Foreign currency reserves held in pounds, dollars, euros. If you increase the number of pounds, what do you think the Chinese will do?
Sell their pounds and drive the price lower.
QE is not a supply side measure, it’s economic poison that leeches into a system and distorts it for years to come.
Labour’s QE has released the inflation genie out of the bottle, it’ll take a decade to tame it.
scandalousbill
Mike Thomas,
You say:
“No. Inflation is always a monetary phenomona….”
“QE is not by any means, a supply side measure. It is a never-tried experiment of preventing a Keynesian liquidity trap that once interest rates hit 0%, the supply of money cannot be controlled. An argument that was never proven and never realised.”
I think this approach confuses the observance of a phenomenon with its cause.
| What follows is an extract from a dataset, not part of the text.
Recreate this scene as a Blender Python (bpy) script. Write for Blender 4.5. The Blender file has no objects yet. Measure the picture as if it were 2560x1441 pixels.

Were the issues created by QE a result of, as you say: “If you increase the supply of something, you decrease the demand of it. The price of that said thing will fall.” Another position would relate to the lack of control over where and how the funds were applied.
The example of the failed experiment of Weimar Republic in the 1920s contradicts your assertion. It was criticized by numerous economic theorists from all viewpoints from Keynes to Friedman. You may find this article by Nial Ferguson from Harvard of interest with this regard.
http://www.martinfrost.ws/htmlfiles/nov2006/friedman_inflation.html
So much for a never tried experiment.
While I don’t buy all of Ferguson’s arguments, he does make an interesting point. The disassociation of monetary expansion and higher prices
“In our time, unlike in the 1970s, oil price pressures have been countered by the entry of low-cost Asian labour into the global workforce. Not only are the things Asians make cheap and getting cheaper, competition from Asia also means that Western labour has lost the bargaining power it had 30 years ago. Stuff is cheap. Wages are pretty flat.
As a result, monetary expansion in our time does not translate into significantly higher prices in shopping malls. We don’t expect it to. Rather, it translates into significantly higher prices for capital assets, particularly real estate and equities. The people who find it easiest to borrow money these days are hedge funds and private equity firms. Through leveraged buy outs, the latter can easily acquire companies and, by improving their cashflow, boost their valuations.”
This brings us to your outline of an economic model. The model you propose is at best, well out of date. It is limited in application to world events. For example using the model you outlined, how would you explain the Japanese deflation of the lost decade of the late 1990s ? No demand for goods and services? No one was hungry? Hardly. Liquidity trap, possibly.
The problem with your model is that it fails to distinguish between asset prices and consumer prices and also implies a global homogeneity in wage rates, commodity production costing and marketing that simply does not exist. The massive shift to the so called emerging nations has been fostered largely by lower wage rates and lessened corporate liabilities for poor working conditions, pollution, etc. as opposed to currency gains.
Similarly, the US/China currency wars were not the result of QE, they preceded it. It was not simply a case of investment, due to an oversupply in one region migrating to another. I will give you that in the case of the US QE experience, the buying up of these currencies by the banks, did exacerbate a critical situation. However, I would also add that the short term growth of UK GDP of 2010, was stimulated by the increased liquidity engender by this stimulus.